- **EXERCISE**: Leaving the pictures aside, transcribe every line below exactly.

- **SUPPLIED INFORMATION**:
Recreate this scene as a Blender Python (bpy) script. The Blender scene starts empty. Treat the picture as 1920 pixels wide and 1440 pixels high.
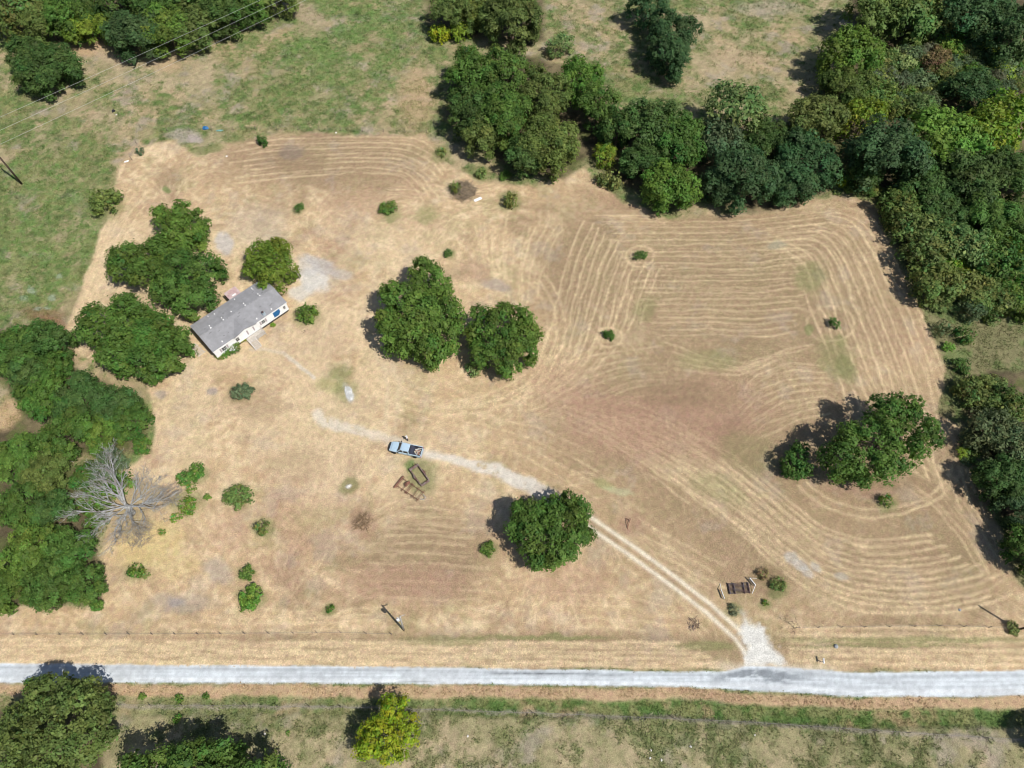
import bpy, bmesh, math, random
import numpy as np
from mathutils import Vector, Matrix

# ------------------------------------------------------------------ camera, sky, sun, exposure
scene = bpy.context.scene
COL = scene.collection
H, PITCH, FPX = 116.0, math.radians(61.0), 1321.0
CX, CY = 960.0, 720.0
SUN_ELEV, SUN_AZ = math.radians(56.0), math.atan2(0.80, -0.60)      # azimuth measured from +Y towards +X

cam_d = bpy.data.cameras.new('camera')
cam_d.sensor_width = 36.0
cam_d.lens = FPX / 1920.0 * 36.0
cam_d.clip_start, cam_d.clip_end = 0.5, 6000.0
cam = bpy.data.objects.new('camera', cam_d)
cam.location = (0, 0, H)
cam.rotation_euler = (math.radians(90) - PITCH, 0, 0)
COL.objects.link(cam)
scene.camera = cam

world = bpy.data.worlds.new('World')
scene.world = world
world.use_nodes = True
wn = world.node_tree.nodes
wl = world.node_tree.links
sky = wn.new('ShaderNodeTexSky')
sky.sky_type = 'NISHITA'
sky.sun_disc = False
sky.sun_elevation = SUN_ELEV
sky.sun_rotation = SUN_AZ
sky.altitude = 200
sky.dust_density = 1.3
wl.new(sky.outputs[0], wn['Background'].inputs[0])
wn['Background'].inputs[1].default_value = 0.085

sun_d = bpy.data.lights.new('sun', 'SUN')
sun_d.energy = 4.9
sun_d.angle = math.radians(0.53)
sun_d.color = (1.0, 0.955, 0.88)
sun = bpy.data.objects.new('sun', sun_d)
sdir = Vector((math.sin(SUN_AZ) * math.cos(SUN_ELEV), math.cos(SUN_AZ) * math.cos(SUN_ELEV), math.sin(SUN_ELEV)))
sun.rotation_euler = (-sdir).to_track_quat('-Z', 'Y').to_euler()
sun.location = (60, -60, 200)
COL.objects.link(sun)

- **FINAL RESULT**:
Recreate this scene as a Blender Python (bpy) script. The Blender scene starts empty. Treat the picture as 1920 pixels wide and 1440 pixels high.
import bpy, bmesh, math, random
import numpy as np
from mathutils import Vector, Matrix

# ------------------------------------------------------------------ camera, sky, sun, exposure
scene = bpy.context.scene
COL = scene.collection
H, PITCH, FPX = 116.0, math.radians(61.0), 1321.0
CX, CY = 960.0, 720.0
SUN_ELEV, SUN_AZ = math.radians(56.0), math.atan2(0.80, -0.60)      # azimuth measured from +Y towards +X

cam_d = bpy.data.cameras.new('camera')
cam_d.sensor_width = 36.0
cam_d.lens = FPX / 1920.0 * 36.0
cam_d.clip_start, cam_d.clip_end = 0.5, 6000.0
cam = bpy.data.objects.new('camera', cam_d)
cam.location = (0, 0, H)
cam.rotation_euler = (math.radians(90) - PITCH, 0, 0)
COL.objects.link(cam)
scene.camera = cam

world = bpy.data.worlds.new('World')
scene.world = world
world.use_nodes = True
wn = world.node_tree.nodes
wl = world.node_tree.links
sky = wn.new('ShaderNodeTexSky')
sky.sky_type = 'NISHITA'
sky.sun_disc = False
sky.sun_elevation = SUN_ELEV
sky.sun_rotation = SUN_AZ
sky.altitude = 200
sky.dust_density = 1.3
wl.new(sky.outputs[0], wn['Background'].inputs[0])
wn['Background'].inputs[1].default_value = 0.085

sun_d = bpy.data.lights.new('sun', 'SUN')
sun_d.energy = 4.9
sun_d.angle = math.radians(0.53)
sun_d.color = (1.0, 0.955, 0.88)
sun = bpy.data.objects.new('sun', sun_d)
sdir = Vector((math.sin(SUN_AZ) * math.cos(SUN_ELEV), math.cos(SUN_AZ) * math.cos(SUN_ELEV), math.sin(SUN_ELEV)))
sun.rotation_euler = (-sdir).to_track_quat('-Z', 'Y').to_euler()
sun.location = (60, -60, 200)
COL.objects.link(sun)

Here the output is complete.